The first chapters of Things Fall Apart establish the commingling tales of Okonkwo, his father Unoka, and his charge, Ikemefuna, highlighting The Bond Between Fathers and Sons. A sense of nature and hierarchy orders the Ibo village known as Umuofia: men rise and fall in the ranks based on their strength, their manly authority, and their farming prowess. Ancestor worship and appeals to the village’s Oracle, Agbala, orient men’s efforts to gain authority. Okonkwo’s labors are a reaction to his father’s laziness and his poor luck with ancestral and divine authorities; he fears a curse like his father’s.
Defining Manhood Through Violence orients Okonkwo’s work. Though he is respected, he is also deeply feared, especially in his household, which he rules “with a heavy hand”; authority and capacity for violence are both masculine characteristics that he hopes to portray (13). Okonkwo plants yams because they are “a man’s crop” (23). He remembers, into adulthood, the fact that a playmate refers to his father as agbala, which is both a name “for a woman” and “a man who had taken no title” (13). Fathers shape sons in this story; in Okonkwo’s case, his father’s failures teach him what he must do to prove his manhood.
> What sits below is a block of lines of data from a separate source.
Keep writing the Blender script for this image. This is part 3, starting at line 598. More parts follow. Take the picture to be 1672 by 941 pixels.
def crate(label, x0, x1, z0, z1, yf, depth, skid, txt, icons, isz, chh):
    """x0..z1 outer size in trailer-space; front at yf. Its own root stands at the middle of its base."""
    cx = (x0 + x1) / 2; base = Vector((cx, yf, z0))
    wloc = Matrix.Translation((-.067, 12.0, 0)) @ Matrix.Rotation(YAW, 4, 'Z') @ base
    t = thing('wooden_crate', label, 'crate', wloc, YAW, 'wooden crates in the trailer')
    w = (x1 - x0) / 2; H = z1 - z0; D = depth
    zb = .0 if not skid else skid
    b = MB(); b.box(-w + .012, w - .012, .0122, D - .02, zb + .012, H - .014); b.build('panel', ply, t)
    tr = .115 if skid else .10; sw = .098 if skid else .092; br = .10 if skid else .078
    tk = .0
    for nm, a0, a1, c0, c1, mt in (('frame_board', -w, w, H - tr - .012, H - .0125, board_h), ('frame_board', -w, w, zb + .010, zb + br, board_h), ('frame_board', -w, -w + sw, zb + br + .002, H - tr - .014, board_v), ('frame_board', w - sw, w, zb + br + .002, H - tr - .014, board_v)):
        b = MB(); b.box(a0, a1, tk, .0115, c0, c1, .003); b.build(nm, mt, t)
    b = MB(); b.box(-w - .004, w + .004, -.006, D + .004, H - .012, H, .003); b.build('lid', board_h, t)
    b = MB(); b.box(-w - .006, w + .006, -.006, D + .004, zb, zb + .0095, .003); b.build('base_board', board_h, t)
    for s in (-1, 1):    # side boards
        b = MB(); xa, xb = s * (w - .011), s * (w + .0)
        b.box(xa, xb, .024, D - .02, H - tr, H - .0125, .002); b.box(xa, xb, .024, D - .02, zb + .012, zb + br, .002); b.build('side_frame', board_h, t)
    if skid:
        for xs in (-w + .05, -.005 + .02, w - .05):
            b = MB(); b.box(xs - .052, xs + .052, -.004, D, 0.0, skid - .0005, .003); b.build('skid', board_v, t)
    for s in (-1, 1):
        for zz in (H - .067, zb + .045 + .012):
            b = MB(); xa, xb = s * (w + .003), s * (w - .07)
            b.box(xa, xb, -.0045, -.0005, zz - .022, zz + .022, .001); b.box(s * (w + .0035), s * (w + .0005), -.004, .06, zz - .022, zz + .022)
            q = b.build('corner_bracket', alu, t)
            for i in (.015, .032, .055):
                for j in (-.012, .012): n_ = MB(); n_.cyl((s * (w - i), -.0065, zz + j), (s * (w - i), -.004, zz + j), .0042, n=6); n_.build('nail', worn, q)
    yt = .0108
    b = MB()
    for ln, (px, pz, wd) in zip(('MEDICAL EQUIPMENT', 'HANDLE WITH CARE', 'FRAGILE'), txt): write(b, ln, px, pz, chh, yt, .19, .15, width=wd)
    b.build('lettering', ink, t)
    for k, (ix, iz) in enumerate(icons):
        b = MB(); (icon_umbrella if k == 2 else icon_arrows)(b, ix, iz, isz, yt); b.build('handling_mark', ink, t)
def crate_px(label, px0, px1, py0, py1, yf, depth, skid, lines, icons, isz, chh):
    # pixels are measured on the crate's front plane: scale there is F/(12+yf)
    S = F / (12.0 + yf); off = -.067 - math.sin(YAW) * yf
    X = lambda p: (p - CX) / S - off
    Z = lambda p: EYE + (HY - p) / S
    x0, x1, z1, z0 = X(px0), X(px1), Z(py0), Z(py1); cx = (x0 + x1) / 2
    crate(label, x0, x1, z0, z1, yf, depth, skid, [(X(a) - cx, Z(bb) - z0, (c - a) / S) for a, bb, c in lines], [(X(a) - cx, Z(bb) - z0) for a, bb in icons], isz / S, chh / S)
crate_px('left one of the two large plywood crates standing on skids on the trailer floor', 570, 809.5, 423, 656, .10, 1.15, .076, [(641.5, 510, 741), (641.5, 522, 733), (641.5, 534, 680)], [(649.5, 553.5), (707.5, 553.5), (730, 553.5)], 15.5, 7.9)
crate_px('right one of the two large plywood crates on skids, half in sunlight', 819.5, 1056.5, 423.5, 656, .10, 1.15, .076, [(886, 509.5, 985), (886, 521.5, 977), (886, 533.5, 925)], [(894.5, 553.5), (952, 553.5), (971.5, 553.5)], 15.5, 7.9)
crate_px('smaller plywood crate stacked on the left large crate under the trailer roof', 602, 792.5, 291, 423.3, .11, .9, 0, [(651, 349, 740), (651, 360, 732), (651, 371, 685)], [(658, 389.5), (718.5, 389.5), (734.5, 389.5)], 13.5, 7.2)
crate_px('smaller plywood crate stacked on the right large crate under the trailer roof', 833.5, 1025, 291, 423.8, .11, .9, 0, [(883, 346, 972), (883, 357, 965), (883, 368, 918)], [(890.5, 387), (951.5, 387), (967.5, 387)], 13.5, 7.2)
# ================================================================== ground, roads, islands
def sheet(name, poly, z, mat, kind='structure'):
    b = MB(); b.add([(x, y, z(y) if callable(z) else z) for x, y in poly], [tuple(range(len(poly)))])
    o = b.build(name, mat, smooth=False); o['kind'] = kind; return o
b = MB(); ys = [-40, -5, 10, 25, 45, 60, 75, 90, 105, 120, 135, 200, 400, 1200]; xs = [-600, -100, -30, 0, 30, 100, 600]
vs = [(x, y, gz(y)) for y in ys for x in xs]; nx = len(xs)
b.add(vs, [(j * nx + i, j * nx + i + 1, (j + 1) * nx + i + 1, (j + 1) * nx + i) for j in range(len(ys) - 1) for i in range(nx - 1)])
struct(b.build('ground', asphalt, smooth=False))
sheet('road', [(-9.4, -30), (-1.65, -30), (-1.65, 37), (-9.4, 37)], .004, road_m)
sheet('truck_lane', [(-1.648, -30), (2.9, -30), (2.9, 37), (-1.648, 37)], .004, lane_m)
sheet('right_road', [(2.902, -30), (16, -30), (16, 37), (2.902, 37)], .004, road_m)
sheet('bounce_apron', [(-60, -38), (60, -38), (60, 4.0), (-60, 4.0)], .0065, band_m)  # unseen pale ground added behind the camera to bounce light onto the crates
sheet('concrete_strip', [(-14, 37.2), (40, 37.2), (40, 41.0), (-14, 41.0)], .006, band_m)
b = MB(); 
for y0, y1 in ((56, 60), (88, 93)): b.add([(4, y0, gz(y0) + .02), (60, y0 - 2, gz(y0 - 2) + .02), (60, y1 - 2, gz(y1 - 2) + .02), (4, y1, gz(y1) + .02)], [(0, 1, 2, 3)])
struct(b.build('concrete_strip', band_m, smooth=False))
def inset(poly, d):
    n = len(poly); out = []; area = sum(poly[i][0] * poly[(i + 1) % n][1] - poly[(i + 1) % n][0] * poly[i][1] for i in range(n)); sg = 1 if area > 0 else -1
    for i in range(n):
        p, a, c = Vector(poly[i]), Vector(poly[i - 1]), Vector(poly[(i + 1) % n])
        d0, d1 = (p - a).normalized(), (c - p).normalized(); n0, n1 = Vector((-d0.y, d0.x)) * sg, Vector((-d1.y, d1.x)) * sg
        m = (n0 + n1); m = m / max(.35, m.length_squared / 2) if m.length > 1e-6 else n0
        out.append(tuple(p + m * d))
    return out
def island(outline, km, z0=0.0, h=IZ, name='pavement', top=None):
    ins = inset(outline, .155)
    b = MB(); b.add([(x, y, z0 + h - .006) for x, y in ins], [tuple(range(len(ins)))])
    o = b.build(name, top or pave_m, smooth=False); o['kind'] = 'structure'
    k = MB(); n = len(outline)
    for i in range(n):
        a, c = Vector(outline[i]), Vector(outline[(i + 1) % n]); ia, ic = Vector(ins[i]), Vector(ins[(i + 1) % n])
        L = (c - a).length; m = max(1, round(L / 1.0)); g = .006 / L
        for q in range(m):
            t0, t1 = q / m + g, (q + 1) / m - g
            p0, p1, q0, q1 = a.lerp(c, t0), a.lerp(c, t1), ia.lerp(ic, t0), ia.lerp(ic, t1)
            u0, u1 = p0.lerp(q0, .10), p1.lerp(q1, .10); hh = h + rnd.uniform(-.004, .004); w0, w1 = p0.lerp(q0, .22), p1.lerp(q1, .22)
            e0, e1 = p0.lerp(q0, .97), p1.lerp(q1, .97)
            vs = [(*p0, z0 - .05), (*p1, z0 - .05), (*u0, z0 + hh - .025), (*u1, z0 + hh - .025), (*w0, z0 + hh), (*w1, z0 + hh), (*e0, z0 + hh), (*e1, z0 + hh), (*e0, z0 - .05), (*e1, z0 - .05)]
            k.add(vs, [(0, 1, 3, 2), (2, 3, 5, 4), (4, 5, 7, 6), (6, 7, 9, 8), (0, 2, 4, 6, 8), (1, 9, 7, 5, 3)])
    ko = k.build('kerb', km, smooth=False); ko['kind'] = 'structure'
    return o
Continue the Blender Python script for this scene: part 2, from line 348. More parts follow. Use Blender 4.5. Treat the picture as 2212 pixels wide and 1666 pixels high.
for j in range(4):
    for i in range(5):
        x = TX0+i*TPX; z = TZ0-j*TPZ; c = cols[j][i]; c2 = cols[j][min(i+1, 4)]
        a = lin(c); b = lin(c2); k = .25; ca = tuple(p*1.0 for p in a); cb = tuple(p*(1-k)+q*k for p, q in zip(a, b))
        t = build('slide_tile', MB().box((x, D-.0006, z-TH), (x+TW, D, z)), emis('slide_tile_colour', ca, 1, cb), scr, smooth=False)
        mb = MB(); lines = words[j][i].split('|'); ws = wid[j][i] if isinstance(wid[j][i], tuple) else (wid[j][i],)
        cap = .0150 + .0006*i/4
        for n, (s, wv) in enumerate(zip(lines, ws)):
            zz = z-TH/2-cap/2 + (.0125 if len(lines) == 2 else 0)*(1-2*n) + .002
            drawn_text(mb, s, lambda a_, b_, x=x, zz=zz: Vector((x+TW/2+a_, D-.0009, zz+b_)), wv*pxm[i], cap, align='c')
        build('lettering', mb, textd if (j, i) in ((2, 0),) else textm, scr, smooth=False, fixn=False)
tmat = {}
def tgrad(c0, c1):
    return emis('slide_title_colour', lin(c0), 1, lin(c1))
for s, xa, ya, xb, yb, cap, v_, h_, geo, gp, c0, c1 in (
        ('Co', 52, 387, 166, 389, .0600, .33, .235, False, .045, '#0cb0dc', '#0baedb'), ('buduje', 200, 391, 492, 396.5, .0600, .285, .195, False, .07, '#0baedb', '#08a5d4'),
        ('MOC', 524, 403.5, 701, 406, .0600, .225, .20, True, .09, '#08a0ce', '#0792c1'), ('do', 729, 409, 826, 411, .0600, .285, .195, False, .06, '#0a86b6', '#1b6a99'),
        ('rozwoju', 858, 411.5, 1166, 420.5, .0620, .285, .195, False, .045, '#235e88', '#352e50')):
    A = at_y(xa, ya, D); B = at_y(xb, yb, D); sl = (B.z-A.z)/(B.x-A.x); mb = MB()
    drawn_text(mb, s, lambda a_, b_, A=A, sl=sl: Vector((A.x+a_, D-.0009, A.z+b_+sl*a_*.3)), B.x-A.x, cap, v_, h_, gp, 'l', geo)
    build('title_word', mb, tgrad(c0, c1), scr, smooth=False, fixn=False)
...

Achebe peppers his narrative with Ibo proverbs, which “are the palm-oil with which words are eaten” (7). The ritual breaking of the kola nut and sharing of palm wine punctuate each interaction in the text, especially those between men. Tradition determines personal worth in Ibo society. For example, when Nwakibie lends Okonkwo his yam seeds, he calls upon the tradition of “our fathers” to explain that “you can tell a ripe corn by its look”—tradition states that a young man who looks honest and hardworking will be so (22). Telling a story can legitimize action. But using the stories of the past in the present also suggests that the past remains relevant, a fact that inspires Okonkwo’s unrelenting fear that his father’s failures will reappear in his own life.